Alissa Barron-Menza, vice president of Business for a Fair Minimum Wage, predicted a veto override in the legislature as soon as Thursday. She called on businesses to consider increased the wage faster than the phase-in period prescribed in the bill.

“That would avoid incentivizing people to work for larger businesses, which would increase turnover for small businesses and undercut the customer service that keeps people coming in their doors,” said Barron-Menza.

Business groups, including the Maryland Chamber of Commerce and the National Federation of Independent Business, applauded the governor’s veto.

“This was the right thing to do,” said Mike O’Halloran, state director of the National Federation of Small Business. “Saddling Maryland small businesses with a 48 percent increase in labor costs after a 39 percent increase in the last four years will be extremely tough to manage and for some impossible. Fortunately, the governor heard the pleas from our members and recognized the unintended consequences of such legislation.”

“Our hope is legislators realize that tens of thousands of jobs are likely to be eliminated, and hours cut — leaving those they intend to help with no paycheck,” said O’Halloran. “We ask them to sustain the governor’s veto.”

Hogan called the remaining bills “politically motivated.”

The General Assembly this year passed a bill to allow county school boards to set their own academic calendars — repealing Hogan’s executive order mandating post-Labor Day school starts.

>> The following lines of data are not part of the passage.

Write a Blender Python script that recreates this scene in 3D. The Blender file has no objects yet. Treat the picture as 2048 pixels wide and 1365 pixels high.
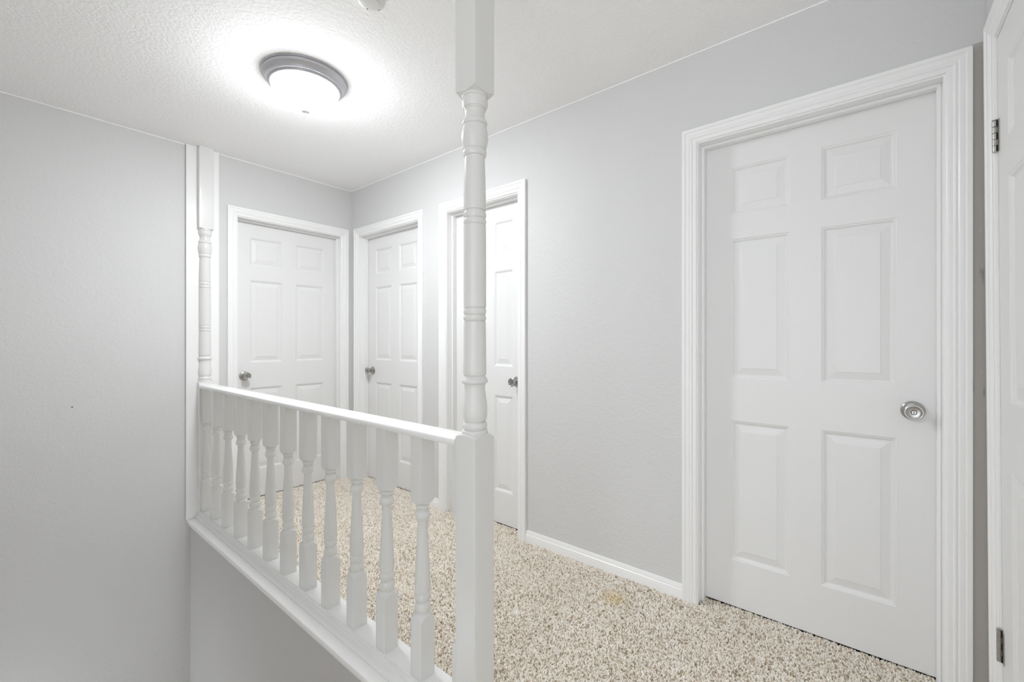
import bpy, bmesh, math, random
from mathutils import Vector, Matrix
random.seed(7)
scene = bpy.context.scene
COL = scene.collection
PI = math.pi

# ------------------------------------------------------------------ camera
CAM_Z = 1.174
YAW = 50.54
cam_d = bpy.data.cameras.new('camera')
cam = bpy.data.objects.new('camera', cam_d)
COL.objects.link(cam)
cam.location = (0, 0, CAM_Z)
cam.rotation_euler = (PI / 2, 0, -math.radians(YAW))
cam_d.sensor_width = 36.0
cam_d.lens = 869.9 * 36 / 2048
cam_d.shift_y = -2.5 / 2048
cam_d.clip_start = 0.02
scene.camera = cam

# room constants (metres): X runs toward the right wall, Y toward the far wall
XW = 1.997          # right wall surface
YF = 3.419          # far wall surface
YG = -0.285         # near wall surface (the wall of the door at the right edge)
H = 2.44
XR = 0.930          # railing centre line
YN = 0.909          # newel centre
LEAN = math.radians(0.35)


# ------------------------------------------------------------------ materials
def new_mat(name):
    m = bpy.data.materials.new(name)
    m.use_nodes = True
    nt = m.node_tree
    b = nt.nodes['Principled BSDF']
    return m, nt, b


def bump(nt, b, src, strength, dist):
    n = nt.nodes.new('ShaderNodeBump')
    n.inputs['Strength'].default_value = strength
    n.inputs['Distance'].default_value = dist
    nt.links.new(src, n.inputs['Height'])
    nt.links.new(n.outputs['Normal'], b.inputs['Normal'])
    return n


def coords(nt, scale=(1, 1, 1)):
    t = nt.nodes.new('ShaderNodeTexCoord')
    mp = nt.nodes.new('ShaderNodeMapping')
    mp.inputs['Scale'].default_value = scale
    nt.links.new(t.outputs['Object'], mp.inputs['Vector'])
    return mp.outputs['Vector']


def noise(nt, vec, scale, detail=3.0, rough=0.5):
    n = nt.nodes.new('ShaderNodeTexNoise')
    n.inputs['Scale'].default_value = scale
    n.inputs['Detail'].default_value = detail
    n.inputs['Roughness'].default_value = rough
    nt.links.new(vec, n.inputs['Vector'])
    return n.outputs['Fac']


def ramp(nt, src, stops):
    r = nt.nodes.new('ShaderNodeValToRGB')
    el = r.color_ramp.elements
    while len(el) < len(stops):
        el.new(0.5)
    for e, (p, c) in zip(el, stops):
        e.position = p
        e.color = (*c, 1) if len(c) == 3 else c
    nt.links.new(src, r.inputs['Fac'])
    return r.outputs['Color']


def mix_col(nt, fac, a, b):
    n = nt.nodes.new('ShaderNodeMix')
    n.data_type = 'RGBA'
    for sock, v in ((n.inputs[0], fac), (n.inputs[6], a), (n.inputs[7], b)):
        if isinstance(v, (float, int)):
            sock.default_value = v
        elif isinstance(v, tuple):
            sock.default_value = (*v, 1)
        else:
            nt.links.new(v, sock)
    return n.outputs[2]


def near_point(nt, p, r0, r1):
    """1 close to world point p, 0 beyond: for a speck or a stain with its own shape"""
    g = nt.nodes.new('ShaderNodeNewGeometry')
    d = nt.nodes.new('ShaderNodeVectorMath')
    d.operation = 'DISTANCE'
    nt.links.new(g.outputs['Position'], d.inputs[0])
    d.inputs[1].default_value = p
    m = nt.nodes.new('ShaderNodeMapRange')
    m.inputs['From Min'].default_value = r0
    m.inputs['From Max'].default_value = r1
    m.inputs['To Min'].default_value = 1
    m.inputs['To Max'].default_value = 0
    nt.links.new(d.outputs['Value'], m.inputs['Value'])
    return m.outputs['Result']


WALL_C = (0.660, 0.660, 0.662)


def wall_material(name, col, rough=0.6, tex=0.35, speck=None):
    m, nt, b = new_mat(name)
    b.inputs['Roughness'].default_value = rough
    b.inputs['Specular IOR Level'].default_value = 0.35
    v = coords(nt)
    big = noise(nt, v, 2.2, 3)
    c = mix_col(nt, big, tuple(x * 0.975 for x in col), tuple(min(1, x * 1.02) for x in col))
    if speck:
        c = mix_col(nt, near_point(nt, speck, 0.0025, 0.005), c, (0.12, 0.11, 0.10))
    nt.links.new(c, b.inputs['Base Color'])
    n1 = noise(nt, v, 95, 2.5, 0.55)
    n2 = noise(nt, v, 38, 2.0, 0.5)
    ad = nt.nodes.new('ShaderNodeMath')
    ad.operation = 'ADD'
    nt.links.new(n1, ad.inputs[0])
    nt.links.new(n2, ad.inputs[1])
    bump(nt, b, ad.outputs[0], tex, 0.004)
    return m


M_WALL = wall_material('wall_paint', WALL_C, speck=(0.312, YF, 0.80))
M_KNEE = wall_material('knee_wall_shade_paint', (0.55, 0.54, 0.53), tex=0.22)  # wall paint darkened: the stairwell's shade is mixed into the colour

m, nt, b = new_mat('old_taupe_paint')
b.inputs['Roughness'].default_value = 0.7
v = coords(nt)
sp = noise(nt, v, 120, 2, 0.6)
spk = ramp(nt, sp, [(0.74, (0, 0, 0)), (0.78, (1, 1, 1))])
dk = noise(nt, coords(nt, (60, 60, 9)), 1.0, 3)
dkr = ramp(nt, dk, [(0.66, (0, 0, 0)), (0.72, (1, 1, 1))])
c = mix_col(nt, dkr, (0.46, 0.435, 0.405), (0.31, 0.315, 0.29))
c = mix_col(nt, spk, c, (0.75, 0.75, 0.74))
nt.links.new(c, b.inputs['Base Color'])
bump(nt, b, noise(nt, v, 90, 2), 0.3, 0.003)
M_TAUPE = m

m, nt, b = new_mat('ceiling_paint')
b.inputs['Roughness'].default_value = 0.8
b.inputs['Base Color'].default_value = (0.94, 0.94, 0.945, 1)
v = coords(nt)
n1 = noise(nt, v, 70, 4, 0.6)
n2 = noise(nt, v, 32, 3, 0.5)
rr = ramp(nt, n1, [(0.38, (0, 0, 0)), (0.62, (1, 1, 1))])
ad = nt.nodes.new('ShaderNodeMath')
ad.operation = 'ADD'
nt.links.new(rr, ad.inputs[0])
nt.links.new(n2, ad.inputs[1])
bump(nt, b, ad.outputs[0], 0.30, 0.004)
M_CEIL = m


def paint(name, col, rough, grain=None, gs=0.1):
    m, nt, b = new_mat(name)
    b.inputs['Base Color'].default_value = (*col, 1)
    b.inputs['Roughness'].default_value = rough
    b.inputs['Specular IOR Level'].default_value = 0.5
    if grain:
        f = noise(nt, coords(nt, grain), 1.0, 4, 0.6)
        bump(nt, b, f, gs, 0.002)
    return m


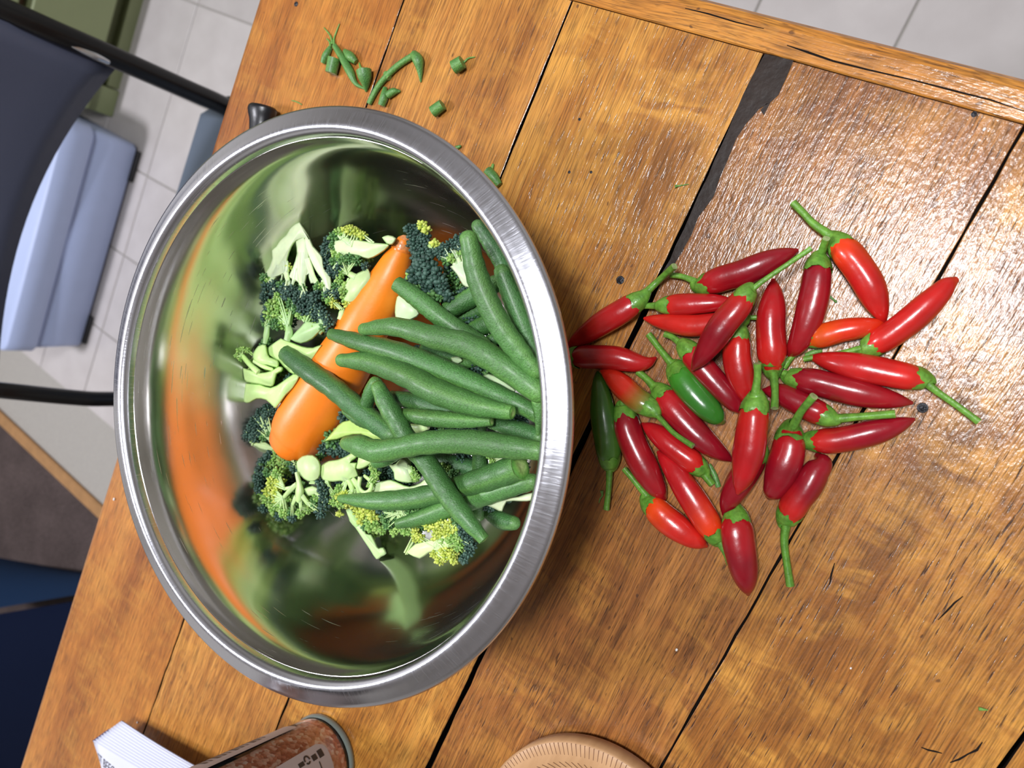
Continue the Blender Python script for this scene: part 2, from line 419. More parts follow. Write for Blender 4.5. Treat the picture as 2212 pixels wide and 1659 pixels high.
# chair across the table
def chair():
    fab = plain('grey_blue_vinyl', (0.088, 0.098, 0.150), 0.42, nscale=500, nstr=0.15, var=0.06)
    fab2 = plain('grey_blue_seat', (0.12, 0.15, 0.20), 0.5, nscale=500, nstr=0.15, var=0.06)
    blk = plain('black_tube', (0.004, 0.004, 0.005), 0.28, nscale=50)
    t = empty('dining_chair', (-0.245, 0.74, 0), 'black tubular steel chair with slate blue back and seat at the far table edge', 'chair')
    zr = lambda z: TZ + z
    # uprights
    def yp(px, py, y): d = ray(px, py); return Vector(CAM + d * (y / d[1]))
    L = [yp(-70, -12, .874), yp(0, 17, .864), yp(120, 70, .850), yp(237, 120, .842), yp(400, 192, .832), yp(480, 227, .828), (-0.032, 0.832, zr(-0.36)), (-0.030, 0.86, zr(-0.50)), (-0.018, 0.93, 0.012)]
    Rr = [yp(-70, 836, .874), yp(20, 845, .856), yp(150, 858, .840), yp(225, 862, .832), (-0.448, 0.830, zr(-0.34)), (-0.445, 0.86, zr(-0.50)), (-0.462, 0.93, 0.012)]
    for P, rt in ((L, .0119), (Rr, .0102)):
        mb = MB(); sweep(mb, P, [rt] * len(P), 14, 6); mb.build('upright', blk, t)
    for x in (-0.022, -0.458):
        mb = MB(); sweep(mb, [(x, 0.845, zr(-0.315)), (x, 0.60, zr(-0.315)), (x, 0.50, zr(-0.33)), (x, 0.47, zr(-0.40)), (x, 0.455, 0.012)], [0.0115] * 5, 12, 5)
        mb.build('front_leg', blk, t)
    # curved back panel
    mb = MB(); nx, nz = 20, 10; V = []; idx = {}
    for s in (0, 1):
        for i in range(nx + 1):
            u = i / nx; x = -0.0305 + (-0.450 + 0.0305) * u
            bow = 0.065 * (1 - (2 * u - 1) ** 2)
            zb = zr(-0.163) + 0.034 * u
            for k in range(nz + 1):
                v = k / nz; z = zb + (zr(0.15) - zb) * v
                y = 0.842 + bow + 0.10 * max(0, z - zr(-0.13)) + (0.018 if s else 0.0)
                if (i in (0, nx) or k in (0, nz)): y += -0.006 if s else 0.006
                V.append((x, y, z))
    g = lambda s, i, k: s * (nx + 1) * (nz + 1) + i * (nz + 1) + k
    fs = []
    for i in range(nx):
        for k in range(nz):
            fs.append((g(0, i, k), g(0, i, k + 1), g(0, i + 1, k + 1), g(0, i + 1, k)))
            fs.append((g(1, i, k), g(1, i + 1, k), g(1, i + 1, k + 1), g(1, i, k + 1)))
    for i in range(nx):
        fs.append((g(0, i, 0), g(0, i + 1, 0), g(1, i + 1, 0), g(1, i, 0))); fs.append((g(0, i, nz), g(1, i, nz), g(1, i + 1, nz), g(0, i + 1, nz)))
    for k in range(nz):
        fs.append((g(0, 0, k), g(1, 0, k), g(1, 0, k + 1), g(0, 0, k + 1))); fs.append((g(0, nx, k), g(0, nx, k + 1), g(1, nx, k + 1), g(1, nx, k)))
    mb.add(V, fs); mb.build('backrest', fab, t)
    mb = MB(); mb.box(-0.445, -0.036, 0.44, 0.884, zr(-0.335), zr(-0.297), bev=0.012); mb.build('seat', fab2, t)
    # chrome strip where the panel meets the right upright
    mb = MB(); sweep(mb, [yp(233, 133, .834), yp(205, 120, .836), yp(160, 98, .840), yp(120, 80, .844)], [0.0030, 0.0042, 0.0036, 0.0018], 8, 4)
    tag(mb.build('panel_clip', plain('bright_steel', (0.75, 0.78, 0.82), 0.2, metal=0.9), t), 'bright metal strip')
chair()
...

“A post-Labor Day school start is better for our families and helps protect the more traditional end of summer,” Hogan wrote in his veto letter. “In addition, starting school after Labor Day improves health and safety for students, teachers, and education employees who are in some cases required to report — in the second hottest month of the calendar year — to schools that lack air conditioning.”

Earlier this year, Hogan vowed to challenge any such legislation at the ballot box. The House amended the Senate Bill to add language that would set the wording for how it would appear on the ballot — something typically done by the Secretary of State. Some lawmakers have questioned whether such a provision is legal.

“Perhaps one of the most troubling aspects of Senate Bill 128 is the politically charged actions that legislators took in recently amending to directly control the ballot language — a clear attempt to change the outcome of the referendum,” wrote Hogan. “This is highly irregular and a thinly veiled attempt to manipulate the will of our citizens.”

Lawmakers also passed legislation this year that appeared aimed at cowing Comptroller Peter Franchot because of his outspoken advocacy on issues such as easing laws governing the state’s craft brewing industry. The legislature had created a task force over the summer that recommended stripping Franchot’s office of enforcement authority over alcohol wholesalers and distributors saying such a move would be a public health issue.

Hogan Wednesday said he didn’t buy it.

“This legislation is not necessary, serves no purpose, will waste taxpayers’ money and disrupts a well-ordered and completely functional regulatory system,” Hogan wrote in his veto letter. “Simply put, House Bill 1052 is a solution in search of a problem that does not exist. This is personality-driven, petty, partisan politics at its worst.”

Del. Warren Miller, R-Carroll and Howard and sponsor of both the bill that created the task force and the one Hogan vetoed, said he disagreed with the governor’s characterization.

“A lot of work went into the task force, and the bill represents a lot of hard work on behalf of the members that participated,” said Miller.

On Tuesday Hogan signed House and Senate versions of a bill creating an unemployment benefit for federal employees in Maryland who would have to report to work during a federal government shutdown but would not be paid.

The bills were part of more than a dozen laws passed early by the General Assembly. Hogan had until the end of the day Wednesday to decide to veto the bills, sign them or allow them to become law without a signature.

The fate of other bills was not immediately known. The House and Senate could begin taking up veto overrides as soon as Thursday. They have until the end of the session on April 8 to override the governor.